◆ WHAT NEEDS TO BE DONE
Transcribe the data in full and exactly, omitting any pictures.
================
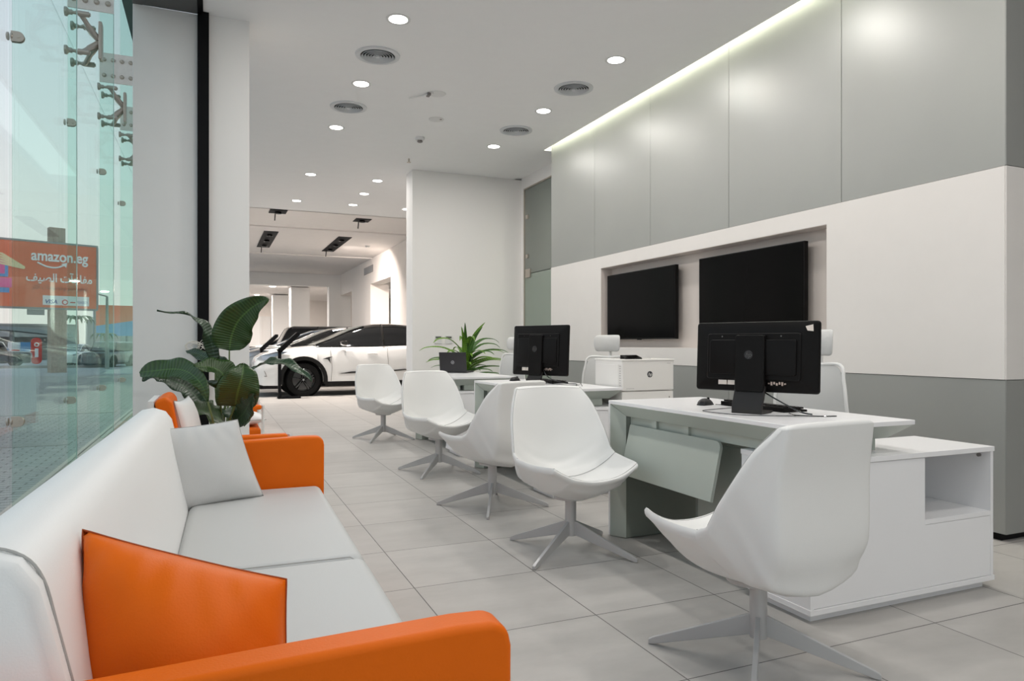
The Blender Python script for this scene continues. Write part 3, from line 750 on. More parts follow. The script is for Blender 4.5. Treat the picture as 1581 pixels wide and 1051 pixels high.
def make_computer(label, w, h, zc, tilt, loc, rz, desk_gap):
    # local origin on the desk; the back faces local -Y
    t = thing('all_in_one_computer', label, 'computer', loc, rz, 'black all-in-one computers')
    R = Matrix.Translation((0, 0, zc)) @ Matrix.Rotation(tilt, 4, 'X') @ Matrix.Translation((0, 0, -zc))
    loft_back(w, h, zc, [(.012, w, h, 0), (-.002, w, h, 0), (-.008, w - .006, h - .006, 0), (-.030, w * .80, h * .72, 0)]).xf(R).build('rear_cover', 'plast', t, smooth=True)
    MB().box(-w / 2 + .008, w / 2 - .008, .0121, .0135, zc - h / 2 + .008, zc + h / 2 - .008).xf(R).build('screen', 'screen', t)
    loft_back(w, h, zc, [(-.022, w * .76, h * .66, 0), (-.036, w * .76, h * .66, 0), (-.040, w * .745, h * .64, 0)], .012).xf(R).build('rear_housing', 'plast', t, smooth=True)
    loft_back(w, h, zc, [(-.030, w * .70, h * .50, -.004), (-.047, w * .70, h * .50, -.004), (-.050, w * .69, h * .48, -.004)], .012).xf(R).build('hinge_cover', 'plast', t, smooth=True)
    # ports
    MB().box(-w * .28, -w * .21, -.034, -.022, zc - h * .41, zc - h * .345).box(-w * .20, -w * .14, -.034, -.022, zc - h * .41, zc - h * .345).xf(R).build('sticker', 'label_w', t)
    for q in range(7):
        x = w * .13 + q * w * .021
        MB().box(x, x + w * .014, -.034, -.022, zc - h * (.40 if q % 2 else .385), zc - h * (.35 if q % 3 else .365)).xf(R).build('port', 'port', t)
    for q in range(5):
        x = -.25 * w + q * .12 * w
        MB().cyl((x, -.0405, zc + h * .285), (x, -.0395, zc + h * .285), .004, n=10).xf(R).build('screw', 'cblack', t)
    # neck and folded foot
    nw = w * .235
    loft_back(w, h, zc, [(-.045, nw, h * .80, -h * .10), (-.066, nw, h * .80, -h * .10), (-.070, nw - .008, h * .79, -h * .10)], .010).xf(R).build('stand_neck', 'plast', t, smooth=True)
    zt = zc - h * .5 + .02
    prof = [(-.062, zt + .01), (-.085, zt - .05), (-.100, .040), (-.104, .0), (.02, 0), (.02, .007), (-.086, .010), (-.084, .040), (-.066, zt - .05), (-.045, zt + .01)]
    MB().prism(prof, -nw / 2 - .003, nw / 2 + .003, 'x').build('stand_foot', 'plast2', t, bevel=.003)
    MB().box(-nw / 2 + .01, nw / 2 - .01, -.02, .07, .0, .008).build('base_plate', 'plast2', t, bevel=.003)
    c = R @ Vector((-.003, -.0705, zc + h * .02))
    hp_logo(t, c, (tilt, 0, 0), h * .062, 'logo', 'cblack')
    return t
pc1 = make_computer('large black all-in-one computer seen from behind, on the nearest desk', .600, .335, .266, radians(-3), (2.395, 2.64, .785), radians(-90 + 25), .1)
o_ = MB().add([(.243, -.018, .408), (.275, -.013, .416), (.277, -.015, .385), (.252, -.020, .388)], [(0, 1, 2, 3)]).build('torn_sticker', 'label_w', pc1, solid=.001)
pc2 = make_computer('smaller black all-in-one computer seen from behind, on the middle desk', .60, .42, .275, radians(-3), (2.535, 5.33, .785), radians(-90 + 24), .1)

def cable(nm, pts, r, lab, m='cblack'):
    o = MB().tube(catmull(pts, 8), r, 8).build(nm, m, None, smooth=True); return tag(o, lab, 'cable', 'computer cables')
def mouse(loc, rz, lab):
    t = thing('computer_mouse', lab, 'mouse', loc, rz)
    rings = []
    for i in range(9):
        u = i / 8; y = -.052 + .104 * u; w = .030 * (max(0.02, 1 - (2 * u - 1) ** 4)) ** .5; h = .034 * (max(.02, 1 - (2 * u - .9) ** 2 / 1.25)) ** .5
        rings.append([(w * cos(radians(a)), y, .003 + h * sin(radians(a))) for a in range(0, 181, 18)])
    mb = MB().grid(rings); mb.f.append(tuple(range(11))); mb.mi.append(0); mb.f.append(tuple(reversed(range(88, 99)))); mb.mi.append(0)
    mb.box(-.024, .024, -.045, .045, 0, .006); mb.build('shell', 'grey_lap', t, smooth=True)
    MB().lathe([(0, -.004), (.009, -.004), (.009, .004), (0, .004)], (0, .028, .0305), 14, axis='x').build('scroll_wheel', 'rubber', t, smooth=True)
mouse((2.435, 3.06, .785), radians(-70), 'black mouse on the nearest desk, left of the keyboard')
mouse((2.48, 5.74, .785), radians(-70), 'small dark mouse on the middle desk, left of the smaller computer')
def keyboard(loc, rz, lab):
    t = thing('computer_keyboard', lab, 'keyboard', loc, rz)
    MB().prism([(-.075, .0), (.075, 0), (.075, .010), (-.075, .024)], -.225, .225, 'x').xf(Matrix.Rotation(pi, 4, 'Z')).build('case', 'plast', t, bevel=.003)
    for r in range(5):
        mb = MB()
        for c in range(15):
            x = -.213 + c * .0285; y = -.062 + r * .0265
            z = .0165 + .0026 * (r) - .003
            mb.box(x, x + .024, y, y + .022, z, z + .008)
        mb.build('key_row', 'plast2', t)
    for sx_ in (-.19, .17):
        MB().box(sx_, sx_ + .03, .05, .07, -.0, .016).build('foot', 'plast2', t)
keyboard((2.575, 2.79, .785), radians(90), 'black keyboard on the nearest desk behind the large computer')
keyboard((2.67, 5.45, .785), radians(90), 'black keyboard on the middle desk behind the smaller computer')
cable('power_cable', [(2.40, 2.62, .90), (2.43, 2.56, .86), (2.50, 2.47, .80), (2.53, 2.42, .789)], .0035, 'thick black cable from the large computer down to the desk')
cable('mouse_cable', [(2.47, 3.02, .79), (2.52, 2.95, .789), (2.47, 2.86, .788), (2.235, 2.80, .788), (2.18, 2.73, .788), (2.22, 2.55, .788), (2.35, 2.44, .788), (2.46, 2.40, .788)], .0018, 'thin black cable looping in front of the large computer stand')
cable('keyboard_cable', [(2.47, 2.50, .79), (2.43, 2.42, .790), (2.50, 2.36, .788), (2.58, 2.33, .788)], .0025, 'short black cable lying on the desk beside the large computer stand')
cable('power_cable', [(2.52, 5.24, .90), (2.53, 5.16, .84), (2.60, 5.02, .80), (2.62, 4.86, .800), (2.60, 4.82, .789)], .0035, 'black cable hanging from the smaller computer')
cable('mouse_cable', [(2.47, 5.30, .84), (2.50, 5.18, .80), (2.56, 4.98, .789), (2.66, 4.90, .789), (2.60, 4.75, .81), (2.605, 4.73, .789)], .0025, 'tangled thin black cable on the middle desk')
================
◆ RESULT BELOW
The Blender Python script for this scene continues. Write part 3, from line 750 on. More parts follow. The script is for Blender 4.5. Treat the picture as 1581 pixels wide and 1051 pixels high.
def make_computer(label, w, h, zc, tilt, loc, rz, desk_gap):
    # local origin on the desk; the back faces local -Y
    t = thing('all_in_one_computer', label, 'computer', loc, rz, 'black all-in-one computers')
    R = Matrix.Translation((0, 0, zc)) @ Matrix.Rotation(tilt, 4, 'X') @ Matrix.Translation((0, 0, -zc))
    loft_back(w, h, zc, [(.012, w, h, 0), (-.002, w, h, 0), (-.008, w - .006, h - .006, 0), (-.030, w * .80, h * .72, 0)]).xf(R).build('rear_cover', 'plast', t, smooth=True)
    MB().box(-w / 2 + .008, w / 2 - .008, .0121, .0135, zc - h / 2 + .008, zc + h / 2 - .008).xf(R).build('screen', 'screen', t)
    loft_back(w, h, zc, [(-.022, w * .76, h * .66, 0), (-.036, w * .76, h * .66, 0), (-.040, w * .745, h * .64, 0)], .012).xf(R).build('rear_housing', 'plast', t, smooth=True)
    loft_back(w, h, zc, [(-.030, w * .70, h * .50, -.004), (-.047, w * .70, h * .50, -.004), (-.050, w * .69, h * .48, -.004)], .012).xf(R).build('hinge_cover', 'plast', t, smooth=True)
    # ports
    MB().box(-w * .28, -w * .21, -.034, -.022, zc - h * .41, zc - h * .345).box(-w * .20, -w * .14, -.034, -.022, zc - h * .41, zc - h * .345).xf(R).build('sticker', 'label_w', t)
    for q in range(7):
        x = w * .13 + q * w * .021
        MB().box(x, x + w * .014, -.034, -.022, zc - h * (.40 if q % 2 else .385), zc - h * (.35 if q % 3 else .365)).xf(R).build('port', 'port', t)
    for q in range(5):
        x = -.25 * w + q * .12 * w
        MB().cyl((x, -.0405, zc + h * .285), (x, -.0395, zc + h * .285), .004, n=10).xf(R).build('screw', 'cblack', t)
    # neck and folded foot
    nw = w * .235
    loft_back(w, h, zc, [(-.045, nw, h * .80, -h * .10), (-.066, nw, h * .80, -h * .10), (-.070, nw - .008, h * .79, -h * .10)], .010).xf(R).build('stand_neck', 'plast', t, smooth=True)
    zt = zc - h * .5 + .02
    prof = [(-.062, zt + .01), (-.085, zt - .05), (-.100, .040), (-.104, .0), (.02, 0), (.02, .007), (-.086, .010), (-.084, .040), (-.066, zt - .05), (-.045, zt + .01)]
    MB().prism(prof, -nw / 2 - .003, nw / 2 + .003, 'x').build('stand_foot', 'plast2', t, bevel=.003)
    MB().box(-nw / 2 + .01, nw / 2 - .01, -.02, .07, .0, .008).build('base_plate', 'plast2', t, bevel=.003)
    c = R @ Vector((-.003, -.0705, zc + h * .02))
    hp_logo(t, c, (tilt, 0, 0), h * .062, 'logo', 'cblack')
    return t
pc1 = make_computer('large black all-in-one computer seen from behind, on the nearest desk', .600, .335, .266, radians(-3), (2.395, 2.64, .785), radians(-90 + 25), .1)
o_ = MB().add([(.243, -.018, .408), (.275, -.013, .416), (.277, -.015, .385), (.252, -.020, .388)], [(0, 1, 2, 3)]).build('torn_sticker', 'label_w', pc1, solid=.001)
pc2 = make_computer('smaller black all-in-one computer seen from behind, on the middle desk', .60, .42, .275, radians(-3), (2.535, 5.33, .785), radians(-90 + 24), .1)

def cable(nm, pts, r, lab, m='cblack'):
    o = MB().tube(catmull(pts, 8), r, 8).build(nm, m, None, smooth=True); return tag(o, lab, 'cable', 'computer cables')
def mouse(loc, rz, lab):
    t = thing('computer_mouse', lab, 'mouse', loc, rz)
    rings = []
    for i in range(9):
        u = i / 8; y = -.052 + .104 * u; w = .030 * (max(0.02, 1 - (2 * u - 1) ** 4)) ** .5; h = .034 * (max(.02, 1 - (2 * u - .9) ** 2 / 1.25)) ** .5
        rings.append([(w * cos(radians(a)), y, .003 + h * sin(radians(a))) for a in range(0, 181, 18)])
    mb = MB().grid(rings); mb.f.append(tuple(range(11))); mb.mi.append(0); mb.f.append(tuple(reversed(range(88, 99)))); mb.mi.append(0)
    mb.box(-.024, .024, -.045, .045, 0, .006); mb.build('shell', 'grey_lap', t, smooth=True)
    MB().lathe([(0, -.004), (.009, -.004), (.009, .004), (0, .004)], (0, .028, .0305), 14, axis='x').build('scroll_wheel', 'rubber', t, smooth=True)
mouse((2.435, 3.06, .785), radians(-70), 'black mouse on the nearest desk, left of the keyboard')
mouse((2.48, 5.74, .785), radians(-70), 'small dark mouse on the middle desk, left of the smaller computer')
def keyboard(loc, rz, lab):
    t = thing('computer_keyboard', lab, 'keyboard', loc, rz)
    MB().prism([(-.075, .0), (.075, 0), (.075, .010), (-.075, .024)], -.225, .225, 'x').xf(Matrix.Rotation(pi, 4, 'Z')).build('case', 'plast', t, bevel=.003)
    for r in range(5):
        mb = MB()
        for c in range(15):
            x = -.213 + c * .0285; y = -.062 + r * .0265
            z = .0165 + .0026 * (r) - .003
            mb.box(x, x + .024, y, y + .022, z, z + .008)
        mb.build('key_row', 'plast2', t)
    for sx_ in (-.19, .17):
        MB().box(sx_, sx_ + .03, .05, .07, -.0, .016).build('foot', 'plast2', t)
keyboard((2.575, 2.79, .785), radians(90), 'black keyboard on the nearest desk behind the large computer')
keyboard((2.67, 5.45, .785), radians(90), 'black keyboard on the middle desk behind the smaller computer')
cable('power_cable', [(2.40, 2.62, .90), (2.43, 2.56, .86), (2.50, 2.47, .80), (2.53, 2.42, .789)], .0035, 'thick black cable from the large computer down to the desk')
cable('mouse_cable', [(2.47, 3.02, .79), (2.52, 2.95, .789), (2.47, 2.86, .788), (2.235, 2.80, .788), (2.18, 2.73, .788), (2.22, 2.55, .788), (2.35, 2.44, .788), (2.46, 2.40, .788)], .0018, 'thin black cable looping in front of the large computer stand')
cable('keyboard_cable', [(2.47, 2.50, .79), (2.43, 2.42, .790), (2.50, 2.36, .788), (2.58, 2.33, .788)], .0025, 'short black cable lying on the desk beside the large computer stand')
cable('power_cable', [(2.52, 5.24, .90), (2.53, 5.16, .84), (2.60, 5.02, .80), (2.62, 4.86, .800), (2.60, 4.82, .789)], .0035, 'black cable hanging from the smaller computer')
cable('mouse_cable', [(2.47, 5.30, .84), (2.50, 5.18, .80), (2.56, 4.98, .789), (2.66, 4.90, .789), (2.60, 4.75, .81), (2.605, 4.73, .789)], .0025, 'tangled thin black cable on the middle desk')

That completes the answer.